» MATERIAL FOR THIS EXERCISE:
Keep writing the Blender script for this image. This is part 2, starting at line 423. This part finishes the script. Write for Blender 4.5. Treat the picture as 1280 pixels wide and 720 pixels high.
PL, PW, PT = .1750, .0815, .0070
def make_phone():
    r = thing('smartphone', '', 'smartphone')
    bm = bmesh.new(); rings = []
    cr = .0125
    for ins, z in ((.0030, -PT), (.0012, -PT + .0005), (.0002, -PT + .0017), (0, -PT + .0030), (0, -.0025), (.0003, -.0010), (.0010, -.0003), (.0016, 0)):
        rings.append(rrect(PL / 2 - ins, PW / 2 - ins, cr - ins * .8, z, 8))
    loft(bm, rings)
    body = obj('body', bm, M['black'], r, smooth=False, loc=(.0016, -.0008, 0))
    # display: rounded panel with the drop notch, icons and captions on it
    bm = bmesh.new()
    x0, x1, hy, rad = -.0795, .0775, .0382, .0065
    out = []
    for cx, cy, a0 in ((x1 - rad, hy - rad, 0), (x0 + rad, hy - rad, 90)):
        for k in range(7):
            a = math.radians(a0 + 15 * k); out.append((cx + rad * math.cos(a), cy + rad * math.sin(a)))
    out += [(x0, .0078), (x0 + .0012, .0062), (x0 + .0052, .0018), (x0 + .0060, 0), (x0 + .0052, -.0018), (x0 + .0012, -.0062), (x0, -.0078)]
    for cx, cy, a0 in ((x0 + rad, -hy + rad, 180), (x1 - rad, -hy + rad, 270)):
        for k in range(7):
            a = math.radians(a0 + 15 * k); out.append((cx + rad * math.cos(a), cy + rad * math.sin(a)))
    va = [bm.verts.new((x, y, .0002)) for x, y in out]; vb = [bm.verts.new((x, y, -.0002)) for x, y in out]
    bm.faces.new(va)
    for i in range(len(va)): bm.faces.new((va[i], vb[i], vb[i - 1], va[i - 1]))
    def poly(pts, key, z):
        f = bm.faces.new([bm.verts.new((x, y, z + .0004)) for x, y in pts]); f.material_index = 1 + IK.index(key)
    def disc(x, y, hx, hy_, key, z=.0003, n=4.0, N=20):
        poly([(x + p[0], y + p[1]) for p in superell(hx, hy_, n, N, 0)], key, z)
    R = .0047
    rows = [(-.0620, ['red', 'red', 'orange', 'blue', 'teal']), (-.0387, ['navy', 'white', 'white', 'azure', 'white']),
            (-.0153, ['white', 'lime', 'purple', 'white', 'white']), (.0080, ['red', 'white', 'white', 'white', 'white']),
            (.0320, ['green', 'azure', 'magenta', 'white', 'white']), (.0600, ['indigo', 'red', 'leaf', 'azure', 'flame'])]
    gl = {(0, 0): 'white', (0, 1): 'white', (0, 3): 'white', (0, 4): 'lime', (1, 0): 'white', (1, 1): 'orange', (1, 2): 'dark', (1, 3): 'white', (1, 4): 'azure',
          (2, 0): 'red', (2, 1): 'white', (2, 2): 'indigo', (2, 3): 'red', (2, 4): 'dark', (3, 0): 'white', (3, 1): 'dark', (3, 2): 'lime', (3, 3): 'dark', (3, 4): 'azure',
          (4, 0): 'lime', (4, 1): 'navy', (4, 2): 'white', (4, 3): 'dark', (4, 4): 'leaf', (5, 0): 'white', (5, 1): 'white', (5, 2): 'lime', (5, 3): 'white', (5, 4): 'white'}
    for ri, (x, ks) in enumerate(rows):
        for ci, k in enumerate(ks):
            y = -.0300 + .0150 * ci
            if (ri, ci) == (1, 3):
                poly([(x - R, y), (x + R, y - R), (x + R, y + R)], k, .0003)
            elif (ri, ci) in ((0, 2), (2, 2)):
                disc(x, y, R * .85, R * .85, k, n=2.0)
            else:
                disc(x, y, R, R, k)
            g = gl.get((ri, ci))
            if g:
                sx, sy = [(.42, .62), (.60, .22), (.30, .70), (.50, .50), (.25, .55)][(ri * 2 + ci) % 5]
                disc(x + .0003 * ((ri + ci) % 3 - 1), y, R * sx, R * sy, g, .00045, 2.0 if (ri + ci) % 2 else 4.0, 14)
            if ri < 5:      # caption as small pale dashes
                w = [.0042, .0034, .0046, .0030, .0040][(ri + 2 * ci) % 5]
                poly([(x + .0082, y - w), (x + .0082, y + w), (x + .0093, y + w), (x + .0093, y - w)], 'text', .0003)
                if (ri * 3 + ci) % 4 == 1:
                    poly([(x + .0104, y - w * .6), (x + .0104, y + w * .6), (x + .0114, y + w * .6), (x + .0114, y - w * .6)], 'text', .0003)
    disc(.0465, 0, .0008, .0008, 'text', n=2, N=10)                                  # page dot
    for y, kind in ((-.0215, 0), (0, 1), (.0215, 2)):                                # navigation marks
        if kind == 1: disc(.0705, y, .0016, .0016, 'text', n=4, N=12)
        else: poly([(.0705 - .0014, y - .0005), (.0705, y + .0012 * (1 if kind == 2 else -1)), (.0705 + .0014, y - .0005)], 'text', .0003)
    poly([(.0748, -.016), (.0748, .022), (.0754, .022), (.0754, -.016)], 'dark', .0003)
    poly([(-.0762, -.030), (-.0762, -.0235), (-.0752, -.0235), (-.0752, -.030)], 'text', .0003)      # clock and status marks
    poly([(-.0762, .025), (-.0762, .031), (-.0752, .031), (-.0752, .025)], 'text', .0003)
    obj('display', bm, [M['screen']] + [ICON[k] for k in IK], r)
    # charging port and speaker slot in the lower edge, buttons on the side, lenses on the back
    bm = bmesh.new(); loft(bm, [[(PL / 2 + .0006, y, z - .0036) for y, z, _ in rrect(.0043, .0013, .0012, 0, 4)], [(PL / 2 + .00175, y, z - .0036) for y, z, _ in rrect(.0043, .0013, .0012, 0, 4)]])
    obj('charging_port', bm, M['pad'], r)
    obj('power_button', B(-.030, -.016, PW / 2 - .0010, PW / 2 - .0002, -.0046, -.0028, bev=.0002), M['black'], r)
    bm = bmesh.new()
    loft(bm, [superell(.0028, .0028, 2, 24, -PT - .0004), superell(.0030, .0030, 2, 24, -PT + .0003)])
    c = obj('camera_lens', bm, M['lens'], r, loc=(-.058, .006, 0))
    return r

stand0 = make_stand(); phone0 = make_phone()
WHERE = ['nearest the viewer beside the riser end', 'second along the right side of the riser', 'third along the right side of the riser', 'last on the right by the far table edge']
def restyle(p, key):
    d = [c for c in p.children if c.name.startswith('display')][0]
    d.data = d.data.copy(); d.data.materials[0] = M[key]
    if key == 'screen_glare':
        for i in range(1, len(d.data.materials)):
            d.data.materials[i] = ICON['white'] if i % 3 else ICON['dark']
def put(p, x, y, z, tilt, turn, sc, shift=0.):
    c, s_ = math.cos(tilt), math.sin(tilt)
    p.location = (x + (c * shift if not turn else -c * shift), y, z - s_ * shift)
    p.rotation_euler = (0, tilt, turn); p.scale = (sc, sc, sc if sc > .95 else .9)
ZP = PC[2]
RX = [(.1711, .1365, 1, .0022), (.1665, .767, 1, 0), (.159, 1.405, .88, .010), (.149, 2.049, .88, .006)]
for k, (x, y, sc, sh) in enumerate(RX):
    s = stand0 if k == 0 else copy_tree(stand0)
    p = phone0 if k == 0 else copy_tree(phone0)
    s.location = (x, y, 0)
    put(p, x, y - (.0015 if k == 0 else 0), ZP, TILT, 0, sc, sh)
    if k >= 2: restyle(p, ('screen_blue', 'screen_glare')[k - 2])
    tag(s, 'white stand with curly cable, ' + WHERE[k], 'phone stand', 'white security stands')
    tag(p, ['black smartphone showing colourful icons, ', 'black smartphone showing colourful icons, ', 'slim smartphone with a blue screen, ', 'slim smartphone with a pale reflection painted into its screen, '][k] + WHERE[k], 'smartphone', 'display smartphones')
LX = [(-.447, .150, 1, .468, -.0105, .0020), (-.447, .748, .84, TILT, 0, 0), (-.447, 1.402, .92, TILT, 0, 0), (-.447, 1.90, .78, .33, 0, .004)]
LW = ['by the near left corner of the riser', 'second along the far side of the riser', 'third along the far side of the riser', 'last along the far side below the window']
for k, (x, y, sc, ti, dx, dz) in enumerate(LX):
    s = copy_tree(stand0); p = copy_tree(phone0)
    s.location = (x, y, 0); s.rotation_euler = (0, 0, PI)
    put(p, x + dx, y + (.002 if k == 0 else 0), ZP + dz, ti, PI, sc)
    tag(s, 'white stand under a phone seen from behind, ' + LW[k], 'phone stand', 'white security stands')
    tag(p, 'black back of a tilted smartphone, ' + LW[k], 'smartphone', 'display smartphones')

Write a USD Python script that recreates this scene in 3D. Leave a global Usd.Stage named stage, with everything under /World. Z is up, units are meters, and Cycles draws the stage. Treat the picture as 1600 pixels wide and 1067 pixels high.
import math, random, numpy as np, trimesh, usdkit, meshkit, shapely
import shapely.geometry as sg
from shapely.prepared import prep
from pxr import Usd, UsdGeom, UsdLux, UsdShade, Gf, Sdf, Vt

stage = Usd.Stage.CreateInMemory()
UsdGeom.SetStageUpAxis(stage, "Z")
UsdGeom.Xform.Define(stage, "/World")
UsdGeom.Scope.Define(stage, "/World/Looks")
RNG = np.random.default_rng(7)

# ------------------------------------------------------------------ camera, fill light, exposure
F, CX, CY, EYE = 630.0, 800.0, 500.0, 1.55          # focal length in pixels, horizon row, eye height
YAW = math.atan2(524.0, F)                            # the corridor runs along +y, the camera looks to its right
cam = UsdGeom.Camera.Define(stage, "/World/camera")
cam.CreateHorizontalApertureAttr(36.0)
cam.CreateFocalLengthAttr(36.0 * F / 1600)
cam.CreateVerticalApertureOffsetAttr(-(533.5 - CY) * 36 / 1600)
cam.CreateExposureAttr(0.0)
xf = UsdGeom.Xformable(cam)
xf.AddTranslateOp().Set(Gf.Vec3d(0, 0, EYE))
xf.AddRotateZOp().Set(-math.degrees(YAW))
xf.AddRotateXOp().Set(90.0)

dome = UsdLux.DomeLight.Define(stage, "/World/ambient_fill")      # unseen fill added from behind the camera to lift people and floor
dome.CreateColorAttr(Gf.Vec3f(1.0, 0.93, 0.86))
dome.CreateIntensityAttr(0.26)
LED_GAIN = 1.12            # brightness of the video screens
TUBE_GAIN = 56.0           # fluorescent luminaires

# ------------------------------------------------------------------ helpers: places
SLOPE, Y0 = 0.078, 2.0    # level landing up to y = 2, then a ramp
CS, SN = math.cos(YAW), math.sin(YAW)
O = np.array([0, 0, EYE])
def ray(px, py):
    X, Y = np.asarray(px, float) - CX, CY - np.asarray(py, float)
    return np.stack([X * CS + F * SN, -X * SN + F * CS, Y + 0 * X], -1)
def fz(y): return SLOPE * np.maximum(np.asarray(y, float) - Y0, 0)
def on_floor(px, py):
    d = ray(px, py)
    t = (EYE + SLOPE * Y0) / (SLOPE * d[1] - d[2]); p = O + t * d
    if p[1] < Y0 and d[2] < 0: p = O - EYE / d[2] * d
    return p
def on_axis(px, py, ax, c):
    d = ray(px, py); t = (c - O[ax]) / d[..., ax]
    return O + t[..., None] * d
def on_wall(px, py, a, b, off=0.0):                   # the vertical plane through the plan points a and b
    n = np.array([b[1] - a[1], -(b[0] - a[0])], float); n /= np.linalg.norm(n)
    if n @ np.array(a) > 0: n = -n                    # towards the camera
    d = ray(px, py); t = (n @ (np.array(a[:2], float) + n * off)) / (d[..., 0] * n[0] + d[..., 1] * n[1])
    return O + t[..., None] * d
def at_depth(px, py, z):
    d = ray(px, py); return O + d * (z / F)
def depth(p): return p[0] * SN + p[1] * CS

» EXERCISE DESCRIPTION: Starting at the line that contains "Write a USD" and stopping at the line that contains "TUBE_GAIN = 56.0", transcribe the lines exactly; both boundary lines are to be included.

» TASK OUTPUT:
Write a USD Python script that recreates this scene in 3D. Leave a global Usd.Stage named stage, with everything under /World. Z is up, units are meters, and Cycles draws the stage. Treat the picture as 1600 pixels wide and 1067 pixels high.
import math, random, numpy as np, trimesh, usdkit, meshkit, shapely
import shapely.geometry as sg
from shapely.prepared import prep
from pxr import Usd, UsdGeom, UsdLux, UsdShade, Gf, Sdf, Vt

stage = Usd.Stage.CreateInMemory()
UsdGeom.SetStageUpAxis(stage, "Z")
UsdGeom.Xform.Define(stage, "/World")
UsdGeom.Scope.Define(stage, "/World/Looks")
RNG = np.random.default_rng(7)

# ------------------------------------------------------------------ camera, fill light, exposure
F, CX, CY, EYE = 630.0, 800.0, 500.0, 1.55          # focal length in pixels, horizon row, eye height
YAW = math.atan2(524.0, F)                            # the corridor runs along +y, the camera looks to its right
cam = UsdGeom.Camera.Define(stage, "/World/camera")
cam.CreateHorizontalApertureAttr(36.0)
cam.CreateFocalLengthAttr(36.0 * F / 1600)
cam.CreateVerticalApertureOffsetAttr(-(533.5 - CY) * 36 / 1600)
cam.CreateExposureAttr(0.0)
xf = UsdGeom.Xformable(cam)
xf.AddTranslateOp().Set(Gf.Vec3d(0, 0, EYE))
xf.AddRotateZOp().Set(-math.degrees(YAW))
xf.AddRotateXOp().Set(90.0)

dome = UsdLux.DomeLight.Define(stage, "/World/ambient_fill")      # unseen fill added from behind the camera to lift people and floor
dome.CreateColorAttr(Gf.Vec3f(1.0, 0.93, 0.86))
dome.CreateIntensityAttr(0.26)
LED_GAIN = 1.12            # brightness of the video screens
TUBE_GAIN = 56.0           # fluorescent luminaires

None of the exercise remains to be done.